US President George W. Bush was to host Colombia's leader at his Texas ranch yesterday for a visit he hopes will bolster Alvaro Uribe as his country fights rebels and drug lords.
The meeting is also a chance for Bush to push for better trade relations with the Latin American ally.
For Uribe, the trek to Texas comes at a critical moment in Colombia where rebels, funded by narcotics trade, kidnapping and extortion, have been struggling topple the government and establish a Marxist-style state.
Outlawed right-wing paramilitary forces also have been battling the rebels. The 40-year-old conflict kills more than 3,000 people every year, mostly civilians, with allegations that human rights abuses are being committed on all sides.
Uribe is meeting with Bush after recently signing the "justice and peace" law, which aims to dismantle paramilitary forces that also are heavily involved in drug trafficking and reintegrate them into the legal side of Colombian society. Critics say the new law goes too easy on criminals.
If official visits are evidence of the closeness of US-Colombia relations, then it's clear the two nations are fast friends. Bush visited Colombia in November 2004, US Secretary of State Condoleezza Rice was in Bogota in April, the department's third-ranking official was in Colombia last week and now Uribe's visit.
Uribe is hoping the US will continue sending money to help train and equip Colombian police and armed forces to fight guerillas and paramilitary groups.
Their meeting comes just a day after the State Department announced that Colombia's government and armed forces have met human rights standards needed to qualify for full funding of US assistance programs. Colombia has received more than US$3 billion in US aid during the past five years as part of an effort to wipe out cocaine and heroin production and crush the long-running leftist insurgency.
Congress imposed conditions on US assistance to push Colombia to curb human rights abuses. Failing to meet the standards would have meant a cut of about US$70 million, according to a State Department estimate.
Amnesty International USA quickly challenged the certification made by Rice.

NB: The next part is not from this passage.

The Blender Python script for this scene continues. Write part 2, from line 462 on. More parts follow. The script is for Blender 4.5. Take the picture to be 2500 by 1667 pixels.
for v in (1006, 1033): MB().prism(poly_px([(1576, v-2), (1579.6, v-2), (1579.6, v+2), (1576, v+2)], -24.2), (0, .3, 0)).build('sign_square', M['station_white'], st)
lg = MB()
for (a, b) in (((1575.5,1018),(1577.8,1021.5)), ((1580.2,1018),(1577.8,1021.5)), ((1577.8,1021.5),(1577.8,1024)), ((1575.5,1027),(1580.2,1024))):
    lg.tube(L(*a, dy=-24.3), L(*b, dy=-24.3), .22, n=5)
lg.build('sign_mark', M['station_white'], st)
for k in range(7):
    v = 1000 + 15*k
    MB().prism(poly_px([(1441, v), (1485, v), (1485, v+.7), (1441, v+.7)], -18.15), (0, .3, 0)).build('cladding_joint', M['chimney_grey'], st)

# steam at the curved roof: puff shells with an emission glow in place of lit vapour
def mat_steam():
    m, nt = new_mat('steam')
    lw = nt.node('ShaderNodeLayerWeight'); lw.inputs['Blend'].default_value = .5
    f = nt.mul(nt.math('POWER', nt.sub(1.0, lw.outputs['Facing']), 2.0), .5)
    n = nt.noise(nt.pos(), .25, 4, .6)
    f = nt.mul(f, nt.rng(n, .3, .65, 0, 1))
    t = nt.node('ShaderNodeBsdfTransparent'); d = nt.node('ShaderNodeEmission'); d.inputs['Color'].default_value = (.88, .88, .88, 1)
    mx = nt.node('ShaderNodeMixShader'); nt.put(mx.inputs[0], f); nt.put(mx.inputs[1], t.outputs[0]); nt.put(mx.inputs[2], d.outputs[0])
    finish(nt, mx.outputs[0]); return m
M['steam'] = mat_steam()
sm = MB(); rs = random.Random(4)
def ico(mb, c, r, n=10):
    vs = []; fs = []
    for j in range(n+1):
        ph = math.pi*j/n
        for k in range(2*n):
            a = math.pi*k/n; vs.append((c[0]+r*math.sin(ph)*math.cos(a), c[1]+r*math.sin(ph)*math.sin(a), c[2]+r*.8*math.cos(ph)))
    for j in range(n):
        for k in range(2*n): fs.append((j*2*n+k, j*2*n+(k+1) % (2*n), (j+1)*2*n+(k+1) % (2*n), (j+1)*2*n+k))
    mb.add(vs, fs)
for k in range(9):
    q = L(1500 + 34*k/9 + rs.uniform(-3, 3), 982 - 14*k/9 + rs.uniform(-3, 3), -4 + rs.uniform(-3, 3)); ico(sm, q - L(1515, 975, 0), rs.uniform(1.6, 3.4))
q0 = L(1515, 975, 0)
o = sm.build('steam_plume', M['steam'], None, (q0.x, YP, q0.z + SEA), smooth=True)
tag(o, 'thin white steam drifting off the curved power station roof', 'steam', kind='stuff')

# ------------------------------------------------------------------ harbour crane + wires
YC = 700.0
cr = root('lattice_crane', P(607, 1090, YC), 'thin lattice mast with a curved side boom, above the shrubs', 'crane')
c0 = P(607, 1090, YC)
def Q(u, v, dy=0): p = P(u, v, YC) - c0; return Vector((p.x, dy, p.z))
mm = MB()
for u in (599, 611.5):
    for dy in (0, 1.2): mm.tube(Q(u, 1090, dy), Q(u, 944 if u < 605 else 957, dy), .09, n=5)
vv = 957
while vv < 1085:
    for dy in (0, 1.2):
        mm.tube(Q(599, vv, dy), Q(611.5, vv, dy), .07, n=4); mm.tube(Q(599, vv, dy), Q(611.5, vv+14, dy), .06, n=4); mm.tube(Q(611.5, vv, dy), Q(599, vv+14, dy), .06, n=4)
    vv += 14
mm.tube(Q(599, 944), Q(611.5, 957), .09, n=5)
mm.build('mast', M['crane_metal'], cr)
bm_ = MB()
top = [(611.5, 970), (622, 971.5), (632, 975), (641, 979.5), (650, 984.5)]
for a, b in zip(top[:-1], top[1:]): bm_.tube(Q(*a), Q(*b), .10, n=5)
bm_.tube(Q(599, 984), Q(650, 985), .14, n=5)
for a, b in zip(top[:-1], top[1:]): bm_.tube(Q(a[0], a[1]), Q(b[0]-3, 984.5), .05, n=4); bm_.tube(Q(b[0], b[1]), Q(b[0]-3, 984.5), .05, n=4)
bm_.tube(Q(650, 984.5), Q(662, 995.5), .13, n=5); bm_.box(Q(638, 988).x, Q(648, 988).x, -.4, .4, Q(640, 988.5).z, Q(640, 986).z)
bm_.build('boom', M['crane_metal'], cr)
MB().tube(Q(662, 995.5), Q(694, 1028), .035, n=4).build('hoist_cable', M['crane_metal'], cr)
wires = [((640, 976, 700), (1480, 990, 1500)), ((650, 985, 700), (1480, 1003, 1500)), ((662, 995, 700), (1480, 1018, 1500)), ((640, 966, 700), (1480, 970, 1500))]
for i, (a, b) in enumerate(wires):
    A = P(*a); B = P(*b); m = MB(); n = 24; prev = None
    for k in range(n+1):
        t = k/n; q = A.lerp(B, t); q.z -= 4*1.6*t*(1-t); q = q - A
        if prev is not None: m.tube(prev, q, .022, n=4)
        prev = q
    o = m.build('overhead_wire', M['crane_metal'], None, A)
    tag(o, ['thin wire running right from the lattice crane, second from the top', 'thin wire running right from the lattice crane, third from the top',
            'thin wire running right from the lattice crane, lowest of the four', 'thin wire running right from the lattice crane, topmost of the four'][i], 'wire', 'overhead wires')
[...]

"This decision is a major blow to the promotion of human rights in Colombia and is based on only the narrowest reading of the law and the thinnest of evidence," said William Schulz, executive director of the group.
The State Department insists that Colombia is making progress on the human rights front, although a spokesman, Tom Casey, acknowledged that "more needs to be done."
On Wednesday, Uribe visited Houston and sought to assure foreign investors at a conference there that his country is stable and brimming with economic opportunity despite the ongoing civil war.
He told investors from the US, Canada and Puerto Rico that his country has made great strides in battling internal strife.